"Please would you pass on to the Poet Laureate the message that she should not let her political views get in the way of doing the Thatcher funeral justice. Perhaps it is on an occasion like this that it will be found by the nation that her lightweight style might not be quite the thing for being a Poet Laureate.
I really do hope that her effort will not be inappropriately fey, slight, light-hearted, girly and lefty. An attempt will be made on my part that will be the opposite of this.
What would be quite unacceptable and an affront to the monarch and the nation would be anything resembling what follows:
I followed you in,
under the sighing, restless trees and my
whole life vanished.
The moon tossed down its shimmering
cloth. We undressed,
then dressed again in the gowns of the
moon. We knelt in the leaves,
kissed, kissed; new words rustled
nearby and we swooned.
or
A breakdance to amuse your mates,
give them a laugh,
a rock’n’roll mime, Elvis time,
pretending the rifle’s
just a guitar?
Worse by far.
or
We are Mo Farah lifting the 10,000
metres gold.
We want new running-tracks in his
name.
For Jessica Ennis, the same; for the
Brownlee brothers,
Rutherford, Ohuruogu, Whitlock,
Tweddle,
for every medal earned,
we want school playing-fields returned.
Something in the manner of Tennyson would be just the thing. If that is too much for her can she do something in iambic pentameters? Something stately, solemn and profound, with a hint of a portent would do very nicely."

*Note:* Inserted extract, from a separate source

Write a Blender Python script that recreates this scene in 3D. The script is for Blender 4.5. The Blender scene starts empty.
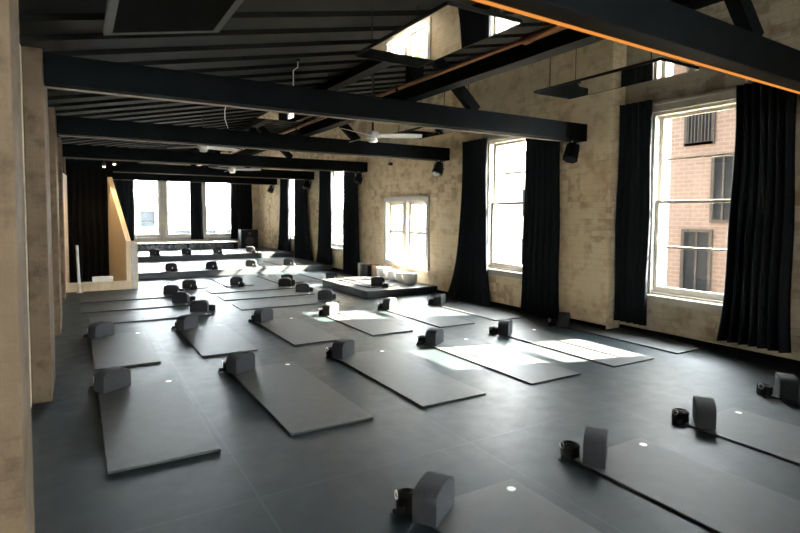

Any lesbianic overtones would just be the icing on the cake.
Readers are very welcome to submit their own Thatcher Funeral poems, with or without lesbianic overtones.
Here is mine, with no lesbianic overtones:
The world stood still, for an hour or two,
to stand and stare,
at the funeral procession of a little old lady.

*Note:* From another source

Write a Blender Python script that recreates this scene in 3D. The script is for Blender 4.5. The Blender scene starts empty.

The bells of Big Ben went quiet for her, and
There was talk of silencing the Munchkins' song.
The Chief Rabbi compared her to the prophet Moses,*
who inflicted condign punishment and took no prisoners.
"The Iron Lady" was played by Merryl Streep, the greatest living
Hollywood actress of our times:
A funeral to die for, then, was hers.
The current Prime Minister has a harder job,
with everything at sixes, sevens, fudged and mudged,
The interviewer interviewing ventured to suggest.
He asked if it was easier for Maggie T.
It must have been since she understood principle -
the principle of speaking what you believe to be the truth,
not shrinking from calling a spade a spade
and doing the things you said you would,
because we must do the things we should,
and avoid ever beating about the bush.
A gathering there was of the great and good,
not only of Britain but of the world,
Of long-lived mediocre politicians being there,
In St Paul's Cathedral, that wedding cake.
The Chancellor wiped away a tear,
The Bishop of London described at length
the civic virtue she once embodied,
all too easily eroded, he also warned.
Her grand-daughter read to us Ephesian warnings
against spiritual wickedness in high places,
at this ceremonial funeral with military honours,
previously reserved only for male war heroes:
Nelson, Wellington, Churchill, and now Lady Thatcher:
a funeral to die for, then, was hers.
We start from the end, the Bishop said,
and the end is also the beginning, he also said.
We reckon the final total reached at death,
The double entry book-keeping of vice and virtue.
The woman who methodically practised what she believed,
Who practised the virtues her father taught,
proceeds now into another dimension -
in a majestic solemn processive gait
assured of her place in the history books.
* https://www.facebook.com/lordsacks/posts/540344879350005
http://www.guardian.co.uk/politics/2013/apr/17/bishop-address-thatcher-funeral-text
2 comments:
You ask "...can she do something in iambic pentameters? Something stately, solemn and profound..."
You noticeably can't.
I never claimed to be a professional poet.